IV.
Let us return for a moment to Maverick . At what point should we begin a discussion of this film made "from" the television series? The answer, we suggest, depends on one's particular interests. Maverick as a remake or spinoff is a complicated case, for it was written by William Goldman, who also wrote Butch Cassidy and the Sundance Kid (among many other films) and who worked closely with director George Roy Hill. Hill not only directed Butch Cassidy but The Sting as well, a film many critics have suggested Maverick , the movie, followed rather too closely.
To begin a discussion of Maverick 's borrowings thus takes in a number of
films the audience may or may not recognize: who can watch Mel Gibson, as he nearly falls into the Grand Canyon, without thinking of two women who purposely drove into the canyon in the film Thelma and Louise , clearly "remade" from Butch Cassidy and the Sundance Kid —but twenty years later from a woman's point of view! Allusions, spin-offs, makeovers, and remakes—all of these terms are needed to characterize the complex nature of a work like Maverick .
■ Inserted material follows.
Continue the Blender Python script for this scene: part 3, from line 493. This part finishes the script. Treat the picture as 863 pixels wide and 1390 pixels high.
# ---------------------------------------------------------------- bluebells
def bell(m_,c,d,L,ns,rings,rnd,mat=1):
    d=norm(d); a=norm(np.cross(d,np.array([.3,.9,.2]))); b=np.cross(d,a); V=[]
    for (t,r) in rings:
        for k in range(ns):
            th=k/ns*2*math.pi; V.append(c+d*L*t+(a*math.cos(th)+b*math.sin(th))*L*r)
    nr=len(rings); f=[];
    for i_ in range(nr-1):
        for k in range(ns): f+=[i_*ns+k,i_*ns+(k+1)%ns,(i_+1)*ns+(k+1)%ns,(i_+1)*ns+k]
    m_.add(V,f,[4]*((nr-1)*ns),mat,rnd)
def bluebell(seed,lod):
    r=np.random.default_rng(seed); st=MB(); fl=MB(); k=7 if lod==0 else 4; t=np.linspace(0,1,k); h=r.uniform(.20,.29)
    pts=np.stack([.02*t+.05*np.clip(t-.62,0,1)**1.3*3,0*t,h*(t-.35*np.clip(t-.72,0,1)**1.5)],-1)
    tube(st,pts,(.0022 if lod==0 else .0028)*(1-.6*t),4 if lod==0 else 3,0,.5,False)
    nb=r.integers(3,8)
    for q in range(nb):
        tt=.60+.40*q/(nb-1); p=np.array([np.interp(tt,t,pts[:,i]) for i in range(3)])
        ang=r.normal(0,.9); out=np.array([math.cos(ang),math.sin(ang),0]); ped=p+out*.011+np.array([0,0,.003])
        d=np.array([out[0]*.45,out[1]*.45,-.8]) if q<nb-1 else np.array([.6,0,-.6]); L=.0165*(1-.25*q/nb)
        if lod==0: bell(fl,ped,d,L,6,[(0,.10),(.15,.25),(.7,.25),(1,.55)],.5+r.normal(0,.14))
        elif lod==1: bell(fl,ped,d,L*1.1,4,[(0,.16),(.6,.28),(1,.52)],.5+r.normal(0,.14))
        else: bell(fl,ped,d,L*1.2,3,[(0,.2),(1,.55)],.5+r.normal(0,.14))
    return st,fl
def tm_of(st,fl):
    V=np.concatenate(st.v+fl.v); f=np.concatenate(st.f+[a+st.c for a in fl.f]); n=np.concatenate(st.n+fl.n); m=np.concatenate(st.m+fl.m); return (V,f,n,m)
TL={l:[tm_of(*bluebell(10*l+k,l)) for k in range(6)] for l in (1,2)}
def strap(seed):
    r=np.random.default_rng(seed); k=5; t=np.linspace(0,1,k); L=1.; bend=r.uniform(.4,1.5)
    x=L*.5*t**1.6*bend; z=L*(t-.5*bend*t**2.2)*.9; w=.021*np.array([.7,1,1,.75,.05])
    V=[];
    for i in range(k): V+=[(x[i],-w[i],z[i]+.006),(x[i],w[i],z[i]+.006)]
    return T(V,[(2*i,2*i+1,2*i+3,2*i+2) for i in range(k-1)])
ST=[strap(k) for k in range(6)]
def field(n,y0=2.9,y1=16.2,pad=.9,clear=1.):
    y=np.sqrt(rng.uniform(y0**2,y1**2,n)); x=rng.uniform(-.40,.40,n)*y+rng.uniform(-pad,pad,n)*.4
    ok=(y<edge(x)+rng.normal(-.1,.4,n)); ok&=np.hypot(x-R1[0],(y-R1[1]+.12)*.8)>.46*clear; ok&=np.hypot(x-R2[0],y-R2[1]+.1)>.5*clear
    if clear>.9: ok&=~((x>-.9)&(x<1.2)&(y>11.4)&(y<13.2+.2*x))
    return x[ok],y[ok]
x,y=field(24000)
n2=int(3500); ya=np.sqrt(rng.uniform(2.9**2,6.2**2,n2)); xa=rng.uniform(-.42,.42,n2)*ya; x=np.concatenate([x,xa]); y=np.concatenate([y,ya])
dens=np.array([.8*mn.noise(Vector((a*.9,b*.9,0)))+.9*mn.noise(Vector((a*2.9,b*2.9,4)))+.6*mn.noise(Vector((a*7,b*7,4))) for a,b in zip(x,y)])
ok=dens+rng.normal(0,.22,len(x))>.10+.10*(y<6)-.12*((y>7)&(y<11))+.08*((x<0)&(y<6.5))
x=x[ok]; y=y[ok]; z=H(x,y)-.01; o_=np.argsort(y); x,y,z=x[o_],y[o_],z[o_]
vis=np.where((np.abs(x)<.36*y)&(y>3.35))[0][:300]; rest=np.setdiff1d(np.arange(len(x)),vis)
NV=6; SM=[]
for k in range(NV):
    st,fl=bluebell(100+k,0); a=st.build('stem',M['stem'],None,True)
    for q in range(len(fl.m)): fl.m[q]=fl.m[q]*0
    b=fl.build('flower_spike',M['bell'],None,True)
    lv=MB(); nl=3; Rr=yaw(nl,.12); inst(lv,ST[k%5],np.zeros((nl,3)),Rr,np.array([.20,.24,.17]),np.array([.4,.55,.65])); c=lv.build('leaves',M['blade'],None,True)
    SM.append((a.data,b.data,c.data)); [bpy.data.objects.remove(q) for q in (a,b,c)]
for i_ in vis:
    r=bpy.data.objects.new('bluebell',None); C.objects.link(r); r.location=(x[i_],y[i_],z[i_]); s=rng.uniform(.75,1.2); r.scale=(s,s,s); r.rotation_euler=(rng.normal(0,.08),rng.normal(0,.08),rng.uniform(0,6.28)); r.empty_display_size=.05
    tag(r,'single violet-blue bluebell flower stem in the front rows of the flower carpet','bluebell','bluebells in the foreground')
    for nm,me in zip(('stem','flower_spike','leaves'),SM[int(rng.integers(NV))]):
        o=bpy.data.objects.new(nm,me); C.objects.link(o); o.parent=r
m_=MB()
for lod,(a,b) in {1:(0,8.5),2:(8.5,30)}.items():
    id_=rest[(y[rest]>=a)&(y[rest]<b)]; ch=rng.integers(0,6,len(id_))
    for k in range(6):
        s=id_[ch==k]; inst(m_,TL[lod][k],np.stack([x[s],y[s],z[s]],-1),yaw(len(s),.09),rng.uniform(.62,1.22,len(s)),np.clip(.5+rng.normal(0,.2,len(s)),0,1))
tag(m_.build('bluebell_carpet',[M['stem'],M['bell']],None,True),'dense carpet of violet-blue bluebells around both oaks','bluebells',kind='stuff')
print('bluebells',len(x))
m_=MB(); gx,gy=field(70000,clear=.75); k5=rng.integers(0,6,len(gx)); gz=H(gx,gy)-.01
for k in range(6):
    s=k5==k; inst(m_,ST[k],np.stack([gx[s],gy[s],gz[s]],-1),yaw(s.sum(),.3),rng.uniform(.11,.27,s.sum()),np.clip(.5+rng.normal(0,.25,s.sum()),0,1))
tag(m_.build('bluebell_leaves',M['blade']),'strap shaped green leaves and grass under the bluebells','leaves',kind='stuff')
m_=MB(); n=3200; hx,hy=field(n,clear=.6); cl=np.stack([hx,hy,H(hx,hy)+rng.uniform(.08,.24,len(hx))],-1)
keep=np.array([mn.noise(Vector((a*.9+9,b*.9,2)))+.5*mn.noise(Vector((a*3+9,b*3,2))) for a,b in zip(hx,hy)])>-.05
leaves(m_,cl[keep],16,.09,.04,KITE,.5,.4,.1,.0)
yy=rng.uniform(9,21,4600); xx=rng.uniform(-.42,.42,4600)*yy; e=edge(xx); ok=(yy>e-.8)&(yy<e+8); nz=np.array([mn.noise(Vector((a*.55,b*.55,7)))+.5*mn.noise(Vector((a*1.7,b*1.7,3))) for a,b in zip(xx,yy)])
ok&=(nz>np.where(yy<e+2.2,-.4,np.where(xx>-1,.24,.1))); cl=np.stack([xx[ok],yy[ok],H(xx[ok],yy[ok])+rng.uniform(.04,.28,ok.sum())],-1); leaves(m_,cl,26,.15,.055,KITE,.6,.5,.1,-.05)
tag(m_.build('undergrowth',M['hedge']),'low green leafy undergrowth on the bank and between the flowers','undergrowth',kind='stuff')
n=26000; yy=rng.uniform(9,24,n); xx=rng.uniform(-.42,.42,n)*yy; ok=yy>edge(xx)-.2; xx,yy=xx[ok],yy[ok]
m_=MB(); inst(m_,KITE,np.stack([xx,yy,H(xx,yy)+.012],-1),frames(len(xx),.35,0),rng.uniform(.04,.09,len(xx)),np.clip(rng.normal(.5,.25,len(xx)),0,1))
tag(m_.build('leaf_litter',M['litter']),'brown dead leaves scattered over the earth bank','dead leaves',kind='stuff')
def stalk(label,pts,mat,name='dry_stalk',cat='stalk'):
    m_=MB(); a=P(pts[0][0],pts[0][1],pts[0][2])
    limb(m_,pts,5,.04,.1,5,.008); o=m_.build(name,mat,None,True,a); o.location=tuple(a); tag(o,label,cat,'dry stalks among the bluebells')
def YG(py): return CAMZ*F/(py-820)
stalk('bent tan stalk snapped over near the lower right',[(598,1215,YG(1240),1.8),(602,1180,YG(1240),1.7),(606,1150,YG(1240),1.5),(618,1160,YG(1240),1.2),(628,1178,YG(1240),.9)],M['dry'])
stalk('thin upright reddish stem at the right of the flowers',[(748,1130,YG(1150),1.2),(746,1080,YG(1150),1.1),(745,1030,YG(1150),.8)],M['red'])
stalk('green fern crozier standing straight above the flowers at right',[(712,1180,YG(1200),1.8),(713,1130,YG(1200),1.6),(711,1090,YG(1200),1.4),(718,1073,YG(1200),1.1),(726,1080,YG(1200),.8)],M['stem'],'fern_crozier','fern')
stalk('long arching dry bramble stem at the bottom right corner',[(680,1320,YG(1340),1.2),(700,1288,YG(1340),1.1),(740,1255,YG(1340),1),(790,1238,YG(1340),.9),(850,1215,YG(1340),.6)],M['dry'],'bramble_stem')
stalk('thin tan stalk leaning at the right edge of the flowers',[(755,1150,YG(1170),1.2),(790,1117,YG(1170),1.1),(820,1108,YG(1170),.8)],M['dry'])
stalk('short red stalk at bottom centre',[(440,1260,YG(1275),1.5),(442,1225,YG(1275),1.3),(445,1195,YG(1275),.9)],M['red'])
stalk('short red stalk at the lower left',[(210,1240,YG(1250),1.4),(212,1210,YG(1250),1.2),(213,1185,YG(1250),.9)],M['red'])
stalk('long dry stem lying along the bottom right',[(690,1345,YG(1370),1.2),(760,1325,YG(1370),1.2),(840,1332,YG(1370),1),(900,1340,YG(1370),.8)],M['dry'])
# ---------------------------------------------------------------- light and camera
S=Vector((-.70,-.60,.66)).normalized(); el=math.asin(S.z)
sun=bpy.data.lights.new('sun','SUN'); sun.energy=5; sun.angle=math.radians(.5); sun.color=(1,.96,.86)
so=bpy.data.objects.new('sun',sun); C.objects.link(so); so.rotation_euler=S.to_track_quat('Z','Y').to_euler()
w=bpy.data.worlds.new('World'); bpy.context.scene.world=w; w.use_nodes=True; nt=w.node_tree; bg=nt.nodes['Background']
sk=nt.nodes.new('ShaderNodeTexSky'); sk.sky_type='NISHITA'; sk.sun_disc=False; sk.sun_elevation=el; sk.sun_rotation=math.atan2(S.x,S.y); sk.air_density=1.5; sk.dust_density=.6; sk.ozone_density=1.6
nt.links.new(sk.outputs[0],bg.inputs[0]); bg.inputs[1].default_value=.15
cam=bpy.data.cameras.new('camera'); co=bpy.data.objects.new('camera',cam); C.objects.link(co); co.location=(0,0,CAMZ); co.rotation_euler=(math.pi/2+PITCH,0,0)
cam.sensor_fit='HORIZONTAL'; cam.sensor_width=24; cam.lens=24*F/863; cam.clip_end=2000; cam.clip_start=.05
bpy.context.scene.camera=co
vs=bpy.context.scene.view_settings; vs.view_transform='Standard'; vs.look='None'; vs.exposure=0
The spirit that shapes a work like Maverick has been picked up by filmmakers from Hollywood to Hong Kong as they have sought to enrich the possibilities of their medium by transforming novels, comic books, symphonies, television series and, more recently, video games into films and vice versa. If Maverick can return to the big screen, what cinematic-comic-novelistic figure will be next? And in what form?